TV – « Dans l’ombre de la révolution d’Octobre : Rachmaninov, Prokofiev, Chostakovitch »
TV – « Dans l’ombre de la révolution d’Octobre : Rachmaninov, Prokofiev, Chostakovitch »
Par Renaud Machart
A voir aussi ce soir. Un documentaire accessible, mais lacunaire et parfois contestable, sur les bouleversements artistiques après la révolution (sur Arte à 2 h 20).
Dans le cadre d’une thématique intitulée « Russie : révolutions et révoltes » qui propose, du 25 octobre au 22 novembre, une riche programmation de documentaires, spectacles et films, Arte diffuse Dans l’ombre de la révolution d’Octobre : Rachmaninov, Prokofiev, Chostakovitch, d’Anna Schmidt.
Cent ans après les événements qui virent Lénine et les bolcheviks s’emparer du pouvoir en Russie, ce documentaire analyse le cas de trois grands compositeurs russes face au pouvoir soviétique et à ses diktats esthétiques. Car, après une courte période de liberté expérimentale dans les arts, au lendemain de la révolution d’Octobre, un retour à l’ordre musclé se fera sous Staline.
Sergueï Rachmaninov (1873-1943) verra dans la révolution d’Octobre une période de chaos et fuira son pays – où il ne sera finalement réhabilité que peu avant sa mort – pour la Suisse puis les Etats-Unis. Il continuera à écrire des œuvres d’essence romantique.
Sergueï Prokofiev, qui jouit d’un succès international et produit des chefs-d’œuvre « modernistes » en Europe, notamment en France, où il s’est installé, regagne définitivement l’URSS, qui lui promet un cadre idéal de création, en 1936. Pourtant, le compositeur vedette dont le retour avait été salué par le régime finira sa vie dans des conditions difficiles.
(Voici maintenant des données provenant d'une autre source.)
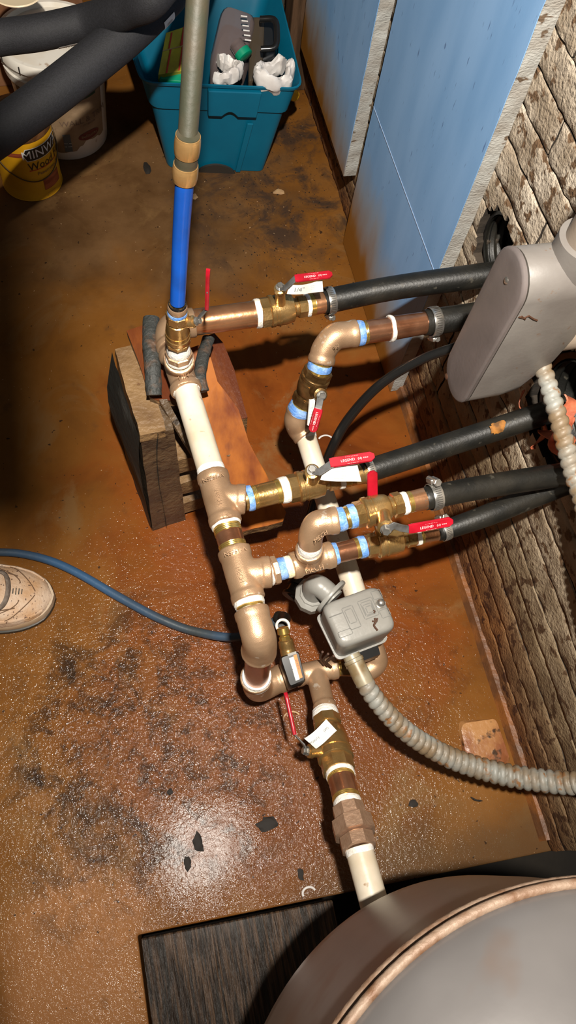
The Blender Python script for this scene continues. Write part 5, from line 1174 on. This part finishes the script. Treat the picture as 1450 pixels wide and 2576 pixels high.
# ================================================================ FLOOR DEBRIS
def lump(name, label, c, r, m, seed, flat=.35, cat='debris', group=None, sx=1., sy=1.):
    b = bmesh.new(); bmesh.ops.create_icosphere(b, subdivisions=2, radius=1); mb = MB(); vs = []
    for v in b.verts:
        d = 1+.55*noise.noise(v.co*1.6+Vector((seed, 0, 0)))+.2*noise.noise(v.co*4+Vector((seed, 3, 0))); vs.append(c+Vector((v.co.x*r*d*sx, v.co.y*r*d*sy, max(0, v.co.z*r*flat*d+r*flat*.7))))
    mb.add(vs, [tuple(v.index for v in f.verts) for f in b.faces]); b.free(); o = build(mb, name, m, angle=40); tag(o, label, cat, group)
for i, (px, py, r, m, lab, sx, sy) in enumerate([
    (500, 2120, .010, 'chip', 'black flake in the bright wet patch, upper one', .9, 1.5), (472, 2172, .009, 'chip', 'black flake in the bright wet patch, lower left one', .7, 1.3),
    (675, 2072, .015, 'chip', 'wide dark clump between the wet patch and the union', 1.3, .8), (757, 2200, .006, 'chip', 'small black flake just left of the white tank pipe', .8, 1.8),
    (370, 425, .014, 'chip', 'dark bark scrap in front of the teal tote', .6, 1.6), (702, 484, .010, 'tan', 'curled tan leaf bit on the floor below the tote', 1.4, .9),
    (490, 495, .008, 'tan', 'tan leaf bit beside the bronze coupling', .9, 1.2), (428, 1992, .005, 'chip', 'black crumb left of the tank line valve', 1., 1.),
    (1040, 2022, .009, 'chip', 'dark speck cluster right of the copper nipple', 1., .7)]):
    lump('floor_scrap', lab, P(px, py, 0), r, m, i*3.3, .14, 'debris', 'dark scraps on the floor', sx, sy)
fb = [P(1150, 1818, 0), P(1250, 1806, 0), P(1288, 1925, 0), P(1168, 1925, 0)]
mb = MB(); mb.rings([jit(rrect(fb, 5, .15), .006), jit(rrect(shrink(fb, .93, .010), 5, .15), .006), jit(rrect(shrink(fb, .6, .012), 5, .2), .003)]); o = build(mb, 'brick_fragment', 'fragment', angle=50); tag(o, 'flat orange-brown brick fragment on the floor behind the flexible conduit', 'brick')
mb = MB(); c_ = [P(1185+30*i/4*1., 2005+12*i/4+3*math.sin(i), .003) for i in range(5)]; mb.tube(c_, [.0008, .002, .0016, .0018, .0006], 6); o = build(mb, 'twig', 'chip'); tag(o, 'thin dark twig on the floor right of the union', 'twig')
def curl(label, cx_, cy_, r, a0, a1, m='bag', w_=.002):
    c0 = P(cx_, cy_, .004); mb = MB(); mb.tube([c0+Vector((math.cos(a)*r, math.sin(a)*r*.8, 0)) for a in [D(a0+(a1-a0)*i/16) for i in range(17)]], w_, 6, squash=.5); o = build(mb, 'plastic_curl', m); tag(o, label, 'plastic curl', 'curls of trimmed plastic on the floor')
curl('white plastic curl beside the slim white pipe', 820, 1108, .016, -20, 150)
curl('thin pale ring on the floor behind the red lever of the tank valve', 735, 1808, .016, 20, 170, 'tan', .0015)
curl('white shaving on the edge of the dark plank', 778, 2246, .011, 10, 200)
# loose grit: too fine to count
mb = MB()
rg = random.Random(5)
def grit(n_, fx, fy, smin, smax):
    for _ in range(n_):
        p = Vector((fx(), fy(), 0)); s_ = rg.uniform(smin, smax)
        if p.x > .58: continue
        mb.add([p+Vector((rg.uniform(-1, 1), rg.uniform(-1, 1), 0))*s_, p+Vector((s_, 0, 0)), p+Vector((0, s_*1.1, 0)), p+Vector((0, 0, s_*.8))], [(0, 1, 3), (1, 2, 3), (2, 0, 3), (0, 2, 1)])
grit(900, lambda: rg.gauss(.42, .11), lambda: rg.uniform(1.05, 1.9), .0012, .0036)
o = build(mb, 'dark_grit', 'chip', smooth=False); tag(o, 'dark grit and bark crumbs strewn along the foot of the blue boards', 'grit', None, 'stuff')
mb = MB(); grit(260, lambda: rg.uniform(-.45, .56), lambda: rg.uniform(-.1, 1.9), .0008, .0022); grit(130, lambda: rg.gauss(.42, .1), lambda: rg.uniform(1.05, 1.8), .001, .003)
o = build(mb, 'pale_grit', 'tan', smooth=False); tag(o, 'pale specks of grit scattered over the wet floor', 'grit', None, 'stuff')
Mort le même jour que Staline, on ne trouvera pas de fleurs – toutes réquisitionnées pour le Petit Père des peuples – pour l’enterrement du compositeur.
Conclusion scolaire et attendue
Dimitri Chostakovitch (1906-1975) restera dans son pays natal, qui ne cessera de censurer et d’interdire sa musique. Le tour de la question de cet apparent masochisme dont témoignera toute sa vie le compositeur n’a toujours pas été fait. Le documentaire prend le parti d’un compositeur martyr au bord du suicide.
Le cas d’un quatrième grand compositeur russe du XXe siècle, Igor Stravinsky (1882-1971), aurait pu être évoqué. Mais il est vrai que celui-ci avait rejoint les Ballets russes et Serge de Diaghilev à Paris dès 1910. Il prendra la nationalité française puis américaine.
Dans un monde idéal, ce type de documentaire très accessible serait diffusé par France Télévisions à une heure tardive mais praticable – et non à 2 h 20 comme le fait Arte. (Notons que sa première diffusion, le dimanche 5 novembre, s’était faite à 23 h 50.)
Un costume de Rachmaninov dans sa villa en Suisse. / MDR/SCHMIDTFILM
Sur la chaîne franco-allemande, on serait en droit d’attendre un propos un peu plus approfondi et détaillé. Notamment sur les incidences concrètes de la chose politique et de ses diverses censures sur l’esthétique et la facture des œuvres de Prokofiev et de Chostakovitch.
Malheureusement les musiciens et interprètes interviennent peu dans ce documentaire sinon, comme le pianiste Daniil Trifonov, pour dire que l’âme russe continue d’irriguer la musique de Rachmaninov pendant son exil européen puis nord-américain. Ce qui n’est pas véritablement une information. Ce le serait si le concept d’« âme russe » était quelque peu explicité.
Et l’on se serait passé de la conclusion en commentaire off un peu scolaire et attendue (en substance : on oublie le régime soviétique ; seules les œuvres demeurent) ainsi que d’une affirmation étrange, et naturellement fausse, de la part du musicologue Krzysztof Meyer, selon qui Chostakovitch serait « l’exemple unique au XXe siècle » d’un compositeur « ayant atteint la perfection dans son art »…
Dans l’ombre de la révolution d’Octobre : Rachmaninov, Prokofiev, Chostakovitch, d’Anna Schmidt (Allemagne, 2017, 52 min).